• December 17, 2012
  • News

Did you know that as a result of nourishment, many SC beaches are in better condition today than 30 years ago?  While expenditures have totaled about $350 million (in 2010 constant dollars), these projects have protected properties worth billions today.  Sustained efforts have buried seawalls and widened recreational beaches throughout the coast.  For an author’s copy of the entire article, email tkana@coastalscience.com. Better yet, consider joining ASBPA  and receive Shore & Beach, the Journal of the American Shore & Beach Preservation Association, four times a year.  The Fall 2012 Issue of S&B includes ASBPA’s position paper, Managing sea level change on shores and beaches.

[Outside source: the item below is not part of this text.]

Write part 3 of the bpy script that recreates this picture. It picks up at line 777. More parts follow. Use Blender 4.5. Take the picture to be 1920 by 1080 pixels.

A Brief History of Beach Nourishment in South Carolina

Timothy W Kana

Coastal Science & Engineering Inc

PO Box 8056, Columbia SC 29202



There were ~59 discrete beach-nourishment events along the South Carolina coast between 1954 and 2010. These projects encompassed 17 localities―62.6 miles―which is ~65 percent of the developed or accessible-park oceanfront in the state (~33.5 percent of the ocean coast). The total volume of nourishment through 2010 was ~44.1 million cubic yards (mcy) for an average fill density of 133.3 cubic yards per foot (cy/ft) of shoreline. The adjusted cost of all projects in 2010 constant dollars (2010$$) was (~)$351 million for an average unit-volume cost of $7.96/cy (2010$$). Nourishment volumes by decade peaked in the 1990s at 20.7 mcy―47 percent of the total. Between 2000 and 2010, nourishment volumes declined to ~12.7 mcy partly due to reduced need following initial restoration efforts at some sites. Six project areas (North Myrtle Beach, Myrtle Beach, Garden City-Surfside Beach, Folly Beach, Hunting Island, and Hilton Head Island), comprising 42.6 miles of coast, have received about 70 percent of the nourishment volume. Most of these sites have measurably wider beachfront area compared with pre-nourishment conditions. Hilton Head Island, with five events since 1969, has received 10.6 mcy. Three sites (Debidue Beach, Folly spit, and Hunting Island), comprising ~7 percent of the nourished shoreline in South Carolina, have not kept pace with erosion and have lost beachfront area. The volume and cost of nourishment applied over project lengths and time periods yield South Carolina expenditures averaging (~)$39 per foot of shoreline per year (2010$$) [range (~)$7–$107/ft/yr]. The present value of developed oceanfront shoreline in South Carolina is roughly in the range $5,000 to $50,000 per linear foot. Thus, annualized expenditures for areas nourished have averaged well under 1 percent of property values.